[Fables of Infidelity and Facts of Faith by Robert Patterson]@TWC D-Link bookFables of Infidelity and Facts of Faith CHAPTER IV 27/57
It is very doubtful if they believed in the existence of one supreme God, as most of the heathen did; but if they did, "they did not under any form, symbol, or hieroglyphic, represent the idea of the unity of God," as is fully proved by Wilkinson.[50] On the contrary, the monuments confirm the satirical sketch of the poet,[51] as to the "monsters mad Egypt worshiped; here a sea-fish, there a river-fish; whole towns adore a dog.

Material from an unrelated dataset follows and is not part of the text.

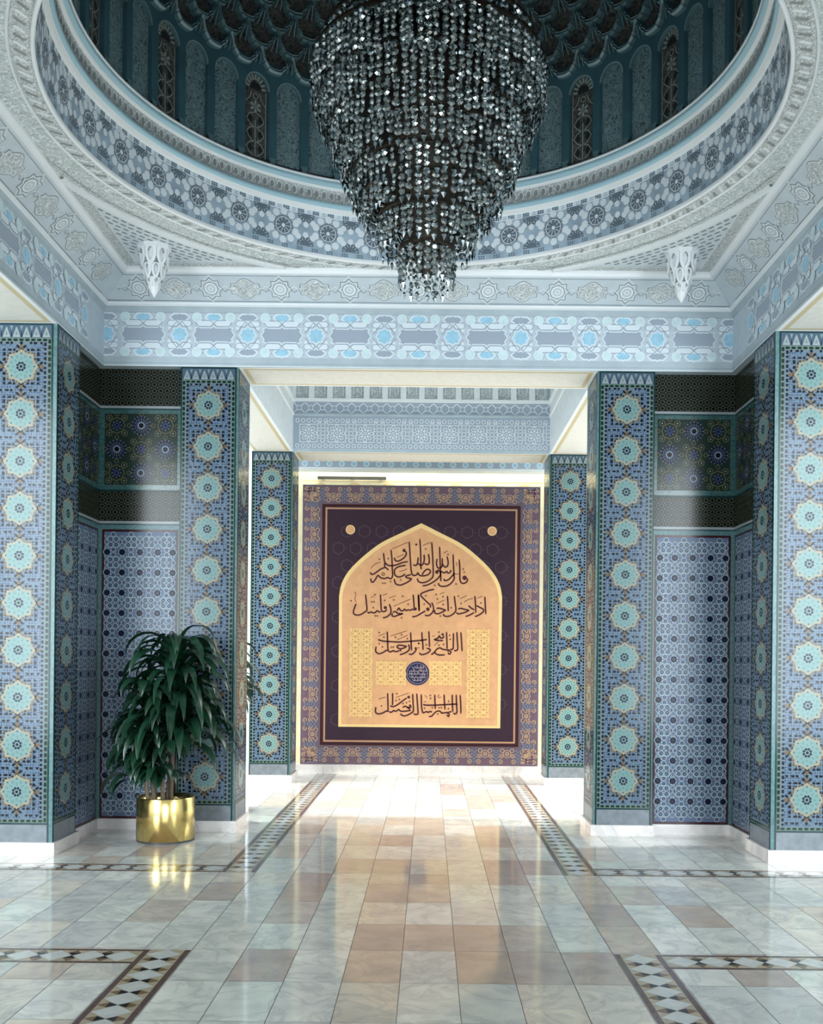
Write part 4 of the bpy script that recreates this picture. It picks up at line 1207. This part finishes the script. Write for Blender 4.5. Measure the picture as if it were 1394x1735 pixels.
INK['4'] = """m -438,1107 -434,984 -431,865 -453,859 -502,832 -551,819 -590,828 -604,864 -596,913
t -558,1017 -528,1032 -455,1050
b -522,929 11
m -418,856 -398,843 -374,849 -354,866 -329,856 -305,867 -285,882 -260,861 -216,857 -167,863 -115,874
m -231,907 -197,927 -157,908 -127,886
b -128,938 17
m -103,918 -177,907
b -149,1053 21
m -173,1041 -232,1001 -281,961 -330,931 -369,919 -400,935
m -371,1108 -368,1034 -370,935
t -331,1042 -248,1074 -140,1113
m -95,1101 -89,987 -83,869 -107,839 -156,809 -205,795 -245,807 -256,828
m -39,1106 -30,988 -19,845 -28,819 -58,816 -79,830
d -312,1098
d -321,1005
d -277,1020
d -227,966
d -178,977
d -138,994
m 23,1097 27,964 35,880 51,842 70,846 100,856 124,846 144,859 174,851
m 49,954 94,945 202,946 350,955 449,961 525,964
t 54,984 98,999
t 68,1083 108,1044
m 208,1094 212,990 218,892
m 336,1095 342,992 351,883
m 447,1096 451,968 457,850
m 502,1097 508,969 514,855 490,830 464,840
m 556,1093 565,969 569,831
m 130,790 165,793 204,833 238,862 282,863 307,839 351,844 401,849 440,865
b 307,841 14
b 391,842 18
m 411,835 401,794 375,815
t 295,1060 270,1050 250,1070 275,1095
d 147,1079
d 152,1039
d 70,903
d 178,911
d 267,910
d 301,912
d 253,826
d 398,899
d 399,1000"""

for key in ('1', '2', '3', '4'):
    b = PB(bm)
    for ln in INK[key].strip().split('\n'):
        ty, *pts = ln.split()
        q = [tuple(float(c) / 1000 for c in p.split(',')) for p in pts]
        if ty in ('m', 't'):
            b.ribbon(cat(q, 4), .0215 if ty == 'm' else .011, 'cloth_ink' if ty == 'm' else 'cloth_ink_thin', 10 if ty == 'm' else 9, taper=True)
        elif ty == 'b': b.ngon(q[0][0], q[0][1], q[1][0], 'cloth_ink', 11, 10); 
        elif ty == 'r': b.ring(q[0][0], q[0][1], q[1][0], .010, 'cloth_ink', 11, 10)
        else: b.ngon(q[0][0], q[0][1], .0165, 'cloth_ink_thin', 9, 4, 0)
    obj('inscription', b, BN)
b = PB(bm); mc = (-.033, 1.379)
b.ngon(*mc, .165, 'seal_blue', 11, 32); b.ring(*mc, .142, .006, 'seal_line', 12, 32)
rs = random.Random(5)
for yy, hwid in ((.085, .075), (.042, .11), (0, .125), (-.045, .11), (-.088, .07)):
    x = -hwid
    while x < hwid - .02:
        l_ = rs.uniform(.03, .06)
        b.ribbon(cat([(mc[0] + x, mc[1] + yy + rs.uniform(-.012, .012)), (mc[0] + x + l_ * .5, mc[1] + yy - .014), (mc[0] + x + l_, mc[1] + yy + rs.uniform(-.006, .02))], 4), .009, 'seal_line', 12, taper=True)
        if rs.random() < .7: b.ribbon([(mc[0] + x + l_ * .6, mc[1] + yy - .01), (mc[0] + x + l_ * .62, mc[1] + yy + .034)], .008, 'seal_line', 12)
        x += l_ * .8
obj('seal', b, BN)

# ------------------------------------------------------------------ crystal chandelier
CX, CY = 0.085, 6.35
CH = thing('crystal_chandelier', 'huge tiered smoked-crystal chandelier hanging from the blue dome', 'chandelier', (CX, CY, 3.85))
TIERS = [(.172, 4.14, 3.90, 20), (.300, 4.34, 4.12, 36), (.405, 4.47, 4.30, 48), (.480, 4.60, 4.42, 56), (.550, 4.76, 4.56, 66),
         (.600, 4.92, 4.70, 70), (.670, 5.10, 4.86, 78), (.730, 5.28, 5.00, 92), (.670, 5.42, 5.25, 86), (.57, 5.54, 5.39, 74), (.46, 5.68, 5.51, 60), (.36, 5.88, 5.65, 46), (.26, 6.25, 5.84, 32)]
rc = random.Random(21)
def bead(pb, c, ca, sa, w, h, d):
    """faceted octagon crystal facing outward"""
    tw = rc.uniform(-.7, .7); tl = rc.uniform(-.3, .2)
    n = Vector((ca * math.cos(tw) - sa * math.sin(tw), sa * math.cos(tw) + ca * math.sin(tw), tl)).normalized()
    t = Vector((-n.y, n.x, 0)).normalized(); u = n.cross(t); u = -u if u.z < 0 else u
    c = Vector(c)
    w *= 1.08; h *= 1.05
    rim = [c + t * (w * math.cos(PI / 8 + PI / 4 * i)) + u * (h * math.sin(PI / 8 + PI / 4 * i)) for i in range(8)]
    k = .5
    fr = [c + n * d + t * (k * w * math.cos(PI / 8 + PI / 4 * i)) + u * (k * h * math.sin(PI / 8 + PI / 4 * i)) for i in range(8)]
    for i in range(8):
        j = (i + 1) % 8; pb.face([rim[i], rim[j], fr[j], fr[i]], 'smoked_crystal')
        if i % 2 == 0: pb.face([rim[i], c - n * d, rim[j]], 'smoked_crystal')
        else: pb.face([rim[i], c - n * d, rim[j]], 'smoked_crystal')
    pb.face(fr, 'smoked_crystal')
strands = []
for r, zt, zb, n in TIERS:
    for i in range(n):
        a = 2 * PI * (i + rc.uniform(-.15, .15)) / n
        j = rc.uniform(-.018, .018); strands.append((r + rc.uniform(-.012, .006), zt, zb + j, a))
def strand(pb, r, zt, zb, a):
    ca, sa = math.cos(a), math.sin(a); x, y = CX + r * ca, CY + r * sa
    m = max(3, round((zt - zb) / .044)); st = (zt - zb) / m; ph = st * .25 * (1 if int(a * 1000) % 2 else -1)
    for k in range(m - 1): bead(pb, (x, y, zt - st * (k + .5) + ph), ca, sa, .0245, st * .49, .012)
    # pendant drop
    c = Vector((x, y, zb + st * .5)); t = Vector((-sa, ca, 0)); n = Vector((ca, sa, 0))
    eq = [c + t * .018, c + n * .011, c - t * .018, c - n * .011]
    top = c + Vector((0, 0, st * .45)); bot = c - Vector((0, 0, st * .85))
    for i in range(4):
        j = (i + 1) % 4; pb.face([eq[i], eq[j], top], 'smoked_crystal'); pb.face([eq[j], eq[i], bot], 'smoked_crystal')
def front(s_): return math.cos(s_[3] + PI / 2) * s_[0] - .25 * abs(s_[1] - 4.9)
strands.sort(key=lambda s_: -front(s_))
for s_ in strands[:100]:
    b = PB(); strand(b, *s_); obj('crystal_strand', b, CH)
b = PB()
for s_ in strands[100:]: strand(b, *s_)
obj('crystal_strands', b, CH, kind='stuff')
for r, zt, zb, n in TIERS:
    b = PB(); b.lathe([(r - .012, zt), (r + .008, zt), (r + .010, zt + .014), (r - .012, zt + .014), (r - .012, zt)], 'bronze', (CX, CY), 48, False)
    for k in range(8):
        a = 2 * PI * k / 8 + .2; c, s_ = math.cos(a), math.sin(a)
        b.tube([(CX + .04 * c, CY + .04 * s_, zt + .03), (CX + r * c, CY + r * s_, zt + .007)], .007, 'bronze', 5)
    obj('tier_ring', b, CH)
b = PB()
for (r, zt, zb, n), (r2, zt2, zb2, n2) in zip(TIERS[:-1], TIERS[1:]):
    for k in range(10):
        a = 2 * PI * k / 10; c, s_ = math.cos(a), math.sin(a)
        b.tube([(CX + (r - .03) * c, CY + (r - .03) * s_, zt), (CX + (r2 - .05) * c, CY + (r2 - .05) * s_, zt2)], .006, 'bronze', 5)
b.lathe([(.03, 3.98), (.10, 4.15), (.20, 4.40), (.30, 4.65), (.42, 4.95), (.50, 5.20), (.40, 5.42), (.26, 5.65), (.14, 6.0), (.05, 6.3)], 'bronze', (CX, CY), 24, False)
obj('frame', b, CH)
b = PB(); b.tube([(CX, CY, 3.98), (CX, CY, 8.30)], .03, 'bronze', 10); b.lathe([(.001, 8.18), (.16, 8.22), (.18, 8.30)], 'bronze', (CX, CY), 24); obj('hanging_rod', b, CH)

# ------------------------------------------------------------------ white stalactite pendants at the ceiling corners
def pendant(x, y, label):
    zt = ZC
    t = thing('plaster_pendant', label, 'pendant', (x, y, zt), 'white plaster pendants')
    b = PB(); n = 8
    def oct_(r, z, rot=PI / 8): return [(x + r * math.cos(rot + 2 * PI * i / n), y + r * math.sin(rot + 2 * PI * i / n), z) for i in range(n)]
    b.grid([oct_(.135, zt), oct_(.135, zt - .03), oct_(.115, zt - .035)], 'plaster_white', False, True); b.face(oct_(.114, zt - .034), 'plaster_white'); obj('canopy', b, t)
    z = zt - .03
    for lv, (r0, r1, h) in enumerate(((.128, .112, .15), (.100, .078, .12), (.066, .046, .09))):
        b = PB(); m = 8 if lv < 2 else 6
        for k in range(m):
            a = 2 * PI * (k + .5 * (lv % 2)) / m; ca, sa = math.cos(a), math.sin(a); tw = PI / m * .96
            def P(u, v, d=0.0):   # u -1..1 across, v 0..1 down
                rr = r0 + (r1 - r0) * v - d; aa = a + u * tw
                return (x + rr * math.cos(aa), y + rr * math.sin(aa), z - h * v)
            outer = [(-1, 0), (-1, .55), (-.72, .8), (0, 1.08), (.72, .8), (1, .55), (1, 0)]
            inner = [(-.5, .30), (-.5, .52), (-.36, .66), (0, .84), (.36, .66), (.5, .52), (.5, .30)]
            top_o = [(-1, 0), (0, 0), (1, 0)]; 
            for i in range(6):
                b.face([P(*outer[i]), P(*outer[i + 1]), P(*inner[i + 1]), P(*inner[i])], 'plaster_white')
                b.face([P(*inner[i]), P(*inner[i + 1]), P(*inner[i + 1], .018), P(*inner[i], .018)], 'plaster_white')
            ti = [(-.5, .30), (-.3, .14), (0, .06), (.3, .14), (.5, .30)]
            b.face([P(-1, 0), P(-.5, .30), P(-.3, .14), P(0, .06), P(0, 0)], 'plaster_white'); b.face([P(1, 0), P(0, 0), P(0, .06), P(.3, .14), P(.5, .30)], 'plaster_white')
            b.face([P(*q_, .02) for q_ in inner + ti[::-1]], 'plaster_pale')
        obj('arcade_tier', b, t); z -= h * .86
    b = PB(); b.grid([oct_(.050, z + .04), oct_(.046, z), oct_(.022, z - .045), oct_(.004, z - .075)], 'plaster_white', False, True); obj('tip', b, t)
pendant(-2.18, 8.30, 'white stalactite pendant hanging from the left ceiling corner')
pendant(2.18, 8.30, 'white stalactite pendant hanging from the right ceiling corner')

# ------------------------------------------------------------------ potted dracaenas
def leaf(pb, base, az, L, wd, el, droop, mat, twist=0.0, ymax=99):
    """strap leaf: leaves at elevation el, arches over and hangs"""
    n = 10; p = Vector(base); e = el; st = L / n; rows = []
    dz = Vector((math.cos(az), math.sin(az), 0)); sd = Vector((-math.sin(az), math.cos(az), 0))
    for i in range(n + 1):
        t = i / n; k = max(.002, wd * min(1, .35 + 2.6 * t) * (1 - max(0, (t - .55) / .45) ** 1.8))
        d = dz * math.cos(e) + Vector((0, 0, math.sin(e))); nn = sd.cross(d)
        s2 = sd * math.cos(twist * t) + nn * math.sin(twist * t)
        rows.append([p + s2 * k, p + nn * (k * .25), p - s2 * k])
        e = max(-1.5, el - droop * min(1, t * 1.25)); p = p + d * st; p.y = min(p.y, ymax + .01 * math.sin(7 * az))
    pb.grid(rows, mat, True)
def crown(pb, tip, n, L, seed, wd, low, a0=None, ymax=99):
    r = random.Random(seed)
    for i in range(n):
        f = i / n; az = i * 2.39996 + r.uniform(-.35, .35)
        if a0 is not None: az = a0 + r.uniform(-1.5, 1.5)
        el = 1.25 - .75 * f + r.uniform(-.2, .2)
        base = Vector(tip) + Vector((math.cos(az) * .02, math.sin(az) * .02, .04 - low * f))
        leaf(pb, base, az, L * r.uniform(.7, 1.12) * (.8 + .2 * f), wd * r.uniform(.8, 1.15), el, el + 1.25 + r.uniform(0, .35), 'leaf', r.uniform(-.7, .7), ymax)
def plant(x, y, label, canes, ymax=99):
    t = thing('potted_dracaena', label, 'potted plant', (x, y, 0))
    R, H = .245, .375
    b = PB(); b.lathe([(.001, .012), (R - .012, .012), (R, .02), (R, H - .004), (R - .003, H), (R - .012, H), (R - .014, H - .07)], 'brass', (x, y), 72); b.lathe([(R - .004, 0.0), (R - .004, .02)], 'dark_metal', (x, y), 48); obj('pot', b, t)
    b = PB(); b.lathe([(R - .012, H - .055), (.12, H - .045), (.001, H - .04)], 'soil', (x, y), 36); obj('soil', b, t)
    for (dx, dy, z, lean, n, L, seed, low, wd, a0) in canes:
        tip = (x + dx + lean[0], y + dy + lean[1], z)
        b = PB(); b.tube([(x + dx, y + dy, H - .06), (x + dx + lean[0] * .4, y + dy + lean[1] * .4, H + (z - H) * .5), tip], [.019, .018, .016], 'cane', 10)
        obj('cane', b, t)
        b = PB(); crown(b, tip, n, L, seed, wd, low, a0, ymax)
        r = random.Random(seed + 50)
        for k in range(6): leaf(b, (tip[0], tip[1], tip[2] - .02), r.uniform(0, 6.28), .17 + .06 * r.random(), .022, 1.5, .35, 'leaf_fresh' if k < 3 else 'leaf', 0)
        obj('leaf_crown', b, t)
plant(-2.11, 8.575, 'tall drooping dracaena in a shiny brass pot before the left niche',
      [(.04, .0, 1.58, (.04, .0), 130, .70, 1, .85, .040, None), (-.08, -.04, 1.22, (-.05, -.03), 50, .52, 2, .40, .040, None), (-.07, -.10, .94, (-.07, -.04), 40, .42, 3, .30, .036, None), (-.11, -.13, .68, (-.06, -.04), 36, .40, 8, .22, .036, 4.5), (.0, -.10, .80, (.0, -.05), 34, .42, 7, .30, .036, -1.6), (.0, .04, 1.42, (.12, .0), 46, .62, 4, .5, .038, None)], 8.94)
plant(-2.12, 10.35, 'second dracaena behind the left pillar, only leaf tips showing',
      [(.05, .0, 1.50, (.10, .0), 60, .60, 5, .4, .034, None), (.05, -.05, 1.15, (.06, -.03), 30, .5, 6, .3, .034, None)])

This place fears an ibis saturated with serpents; that adores a crocodile.
It is a sin to violate a leek or onion, or break them with a bite." Cruel wars were waged between different towns, as Plutarch tells us, because the people of Cynopolis would eat a fish held sacred by the citizens of Latopolis.
Bulls, and dogs, and cats, and rats, and reptiles, and dung beetles, were devoutly adored by the learned Egyptians.
A Roman soldier, who had accidentally killed one of their gods, a cat, was put to death for sacrilege.[52] Whenever a dog died, every person in the house went into mourning, and fasted till night.
So low had the "great, the mighty and transcendent soul," been degraded that there is a picture extant of one of the kings of Egypt worshiping his own coffin! Such is man's knowledge of God without a revelation from him. The Greeks, from their early intercourse with Egypt, borrowed from them most of their religion; but by later connections with the Hebrews, about the time of Aristotle and Alexander, they gathered a few grains of truth to throw into the heap of error.